---- DATA ROWS

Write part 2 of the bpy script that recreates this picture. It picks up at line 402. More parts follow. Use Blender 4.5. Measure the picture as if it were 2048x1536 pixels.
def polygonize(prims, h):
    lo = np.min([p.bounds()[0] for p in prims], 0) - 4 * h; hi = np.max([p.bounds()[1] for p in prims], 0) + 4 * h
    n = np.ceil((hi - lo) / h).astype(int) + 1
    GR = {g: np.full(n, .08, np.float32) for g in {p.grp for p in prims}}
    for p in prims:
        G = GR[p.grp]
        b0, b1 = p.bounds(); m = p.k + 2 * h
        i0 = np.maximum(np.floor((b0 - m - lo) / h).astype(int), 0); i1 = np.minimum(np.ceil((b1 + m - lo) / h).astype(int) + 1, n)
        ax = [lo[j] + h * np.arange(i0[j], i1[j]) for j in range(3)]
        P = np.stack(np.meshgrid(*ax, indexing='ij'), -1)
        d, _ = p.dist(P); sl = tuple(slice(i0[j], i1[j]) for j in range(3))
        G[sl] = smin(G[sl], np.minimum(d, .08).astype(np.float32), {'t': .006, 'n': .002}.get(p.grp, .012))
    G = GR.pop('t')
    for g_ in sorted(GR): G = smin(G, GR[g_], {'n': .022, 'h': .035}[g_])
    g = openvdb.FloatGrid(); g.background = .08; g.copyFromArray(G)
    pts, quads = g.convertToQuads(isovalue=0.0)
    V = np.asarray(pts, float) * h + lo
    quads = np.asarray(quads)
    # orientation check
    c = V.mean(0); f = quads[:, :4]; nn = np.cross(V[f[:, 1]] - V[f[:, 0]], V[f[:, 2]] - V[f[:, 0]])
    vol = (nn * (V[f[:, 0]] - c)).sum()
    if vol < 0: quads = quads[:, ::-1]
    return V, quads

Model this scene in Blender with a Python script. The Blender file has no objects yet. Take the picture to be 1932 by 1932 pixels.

--------

[AIM]
Everything from the first line through the line containing "return V, quads" should be quoted exactly, and nothing beyond it.

[RESULT OF THE EXERCISE]
Write part 2 of the bpy script that recreates this picture. It picks up at line 402. More parts follow. Use Blender 4.5. Measure the picture as if it were 2048x1536 pixels.
def polygonize(prims, h):
    lo = np.min([p.bounds()[0] for p in prims], 0) - 4 * h; hi = np.max([p.bounds()[1] for p in prims], 0) + 4 * h
    n = np.ceil((hi - lo) / h).astype(int) + 1
    GR = {g: np.full(n, .08, np.float32) for g in {p.grp for p in prims}}
    for p in prims:
        G = GR[p.grp]
        b0, b1 = p.bounds(); m = p.k + 2 * h
        i0 = np.maximum(np.floor((b0 - m - lo) / h).astype(int), 0); i1 = np.minimum(np.ceil((b1 + m - lo) / h).astype(int) + 1, n)
        ax = [lo[j] + h * np.arange(i0[j], i1[j]) for j in range(3)]
        P = np.stack(np.meshgrid(*ax, indexing='ij'), -1)
        d, _ = p.dist(P); sl = tuple(slice(i0[j], i1[j]) for j in range(3))
        G[sl] = smin(G[sl], np.minimum(d, .08).astype(np.float32), {'t': .006, 'n': .002}.get(p.grp, .012))
    G = GR.pop('t')
    for g_ in sorted(GR): G = smin(G, GR[g_], {'n': .022, 'h': .035}[g_])
    g = openvdb.FloatGrid(); g.background = .08; g.copyFromArray(G)
    pts, quads = g.convertToQuads(isovalue=0.0)
    V = np.asarray(pts, float) * h + lo
    quads = np.asarray(quads)
    # orientation check
    c = V.mean(0); f = quads[:, :4]; nn = np.cross(V[f[:, 1]] - V[f[:, 0]], V[f[:, 2]] - V[f[:, 0]])
    vol = (nn * (V[f[:, 0]] - c)).sum()
    if vol < 0: quads = quads[:, ::-1]
    return V, quads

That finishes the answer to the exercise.